Le dénombrement des personnes en situation d'itinérance réalisé l'an dernier devrait révéler une hausse du nombre de sans-abri à Montréal, mais continue à sous-estimer le phénomène, préviennent les groupes communautaires de la métropole québécoise.

Une soixantaine de villes un peu partout au Canada, dont 12 au Québec, ont dénombré en avril 2018 les personnes en situation d'itinérance sur leur territoire. Près d'un an plus tard, les résultats devraient finalement être rendus publics en début de semaine. Les groupes communautaires de la métropole anticipent une augmentation du bilan de 3016 personnes en situation d'itinérance recensées en 2015 à Montréal.

« On s'attend à ce que ce soit un peu plus. Depuis trois ans, on a assisté à une augmentation de la fréquentation des ressources d'hébergement. Chez les hommes, il y a eu 10 % plus de nuitées offertes. C'est signe que plus d'hommes qui ont été dans ces ressources y ont été plus longtemps », explique Pierre Gaudreau, coordonnateur du Réseau d'aide aux personnes seules et itinérantes de Montréal (RAPSIM). Signe de l'augmentation, l'unité de débordement mise en place cet hiver dans l'ancien hôpital Royal Victoria a reçu de 60 à 80 visiteurs chaque soir.

Travailleur matinal, Pierre Gaudreau dit être frappé par le nombre grandissant d'itinérants se réfugiant dans le métro cet hiver. « C'est impressionnant, à l'ouverture du métro, de voir le nombre de personnes qui descendent sur les quais pour se réchauffer », dit-il.

Itinérance cachée

Voilà, les chiffres qui seront dévoilés ne révèlent pas la réelle ampleur du problème, prévient le RAPSIM. « Il y a une partie de l'itinérance qu'on voit, mais il y a celle qu'on ne voit pas. Et un dénombrement, ça ne compte que la partie visible. C'est un polaroïd d'un soir », dit M. Gaudreau.

Les groupes communautaires soulignent que les dénombrements peuvent difficilement évaluer l'ampleur de l'itinérance cachée.

« Il y a plein de gens qui n'ont pas une adresse stable, qui vont du plancher d'une maison de chambres à un autre, qui vont faire du couchsurfing tout au long de l'année. Quand tu es sur un divan sans savoir où tu vas aller jeudi ou vendredi, tu es en situation d'itinérance. » - Pierre Gaudreau, du RAPSIM

En 2014, par exemple, un dénombrement dans les principales villes du Nunavut avait évalué à 100 le nombre de sans-abri. Mais en se penchant sur le phénomène de l'itinérance cachée, le bilan réel atteignait les 1200, a souligné un comité consultatif sur l'itinérance mis en place par Ottawa.

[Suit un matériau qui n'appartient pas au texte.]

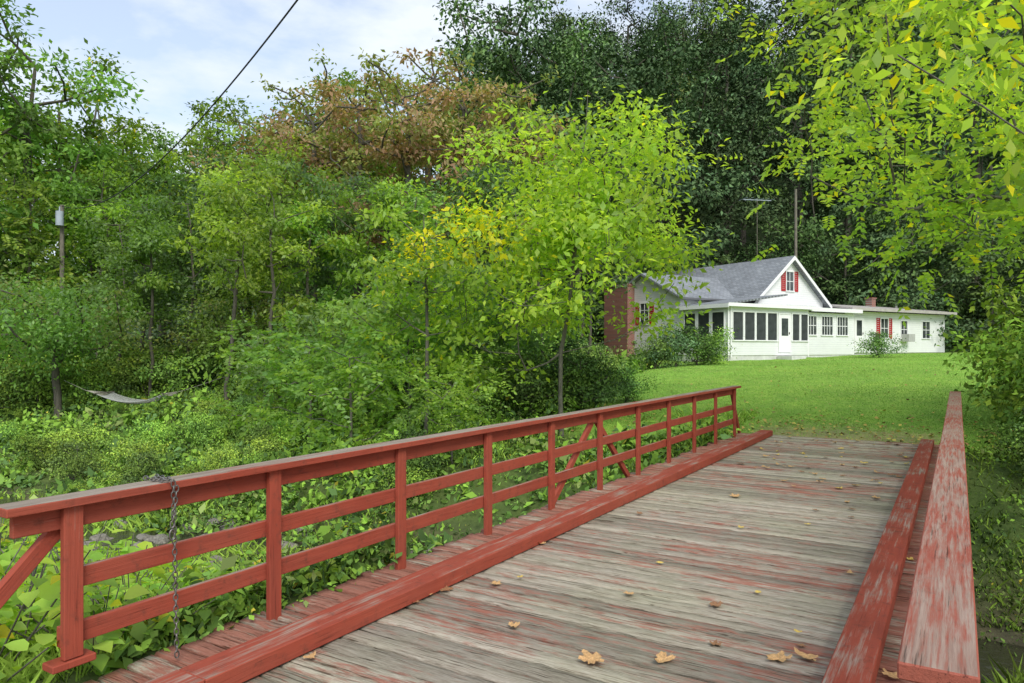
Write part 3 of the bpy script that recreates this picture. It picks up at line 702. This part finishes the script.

Or les groupes craignent que le financement des services soit déterminé par les résultats et donc s'intéresse uniquement au phénomène de l'itinérance visible. « Au dernier dénombrement, on entendait les élus dire : "On va voir où ils sont, où investir." Ça met une pression d'orienter les actions sur ceux qu'on voit », se désole Pierre Gaudreau.

Ce dernier salue l'ambition du gouvernement fédéral de réduire de moitié l'itinérance, mais craint qu'on ne s'attaque qu'à la pointe visible.

Boom économique

Cette hausse anticipée du nombre d'itinérants survient alors que la situation économique au Canada, et particulièrement au Québec, s'est nettement améliorée ces dernières années. « Oui, il y a un boom économique, un faible taux de chômage, mais cette croissance n'est pas pour tout le monde », dit M. Gaudreau.

La transformation de nombreux logements en hébergements temporaires, comme Airbnb, fait disparaître de nombreux logements abordables. « Le parc locatif pour les gens à faibles revenus s'atrophie. On développe un peu de logements sociaux, mais pas assez pour compenser les logements transformés pour les touristes », dit M. Gaudreau.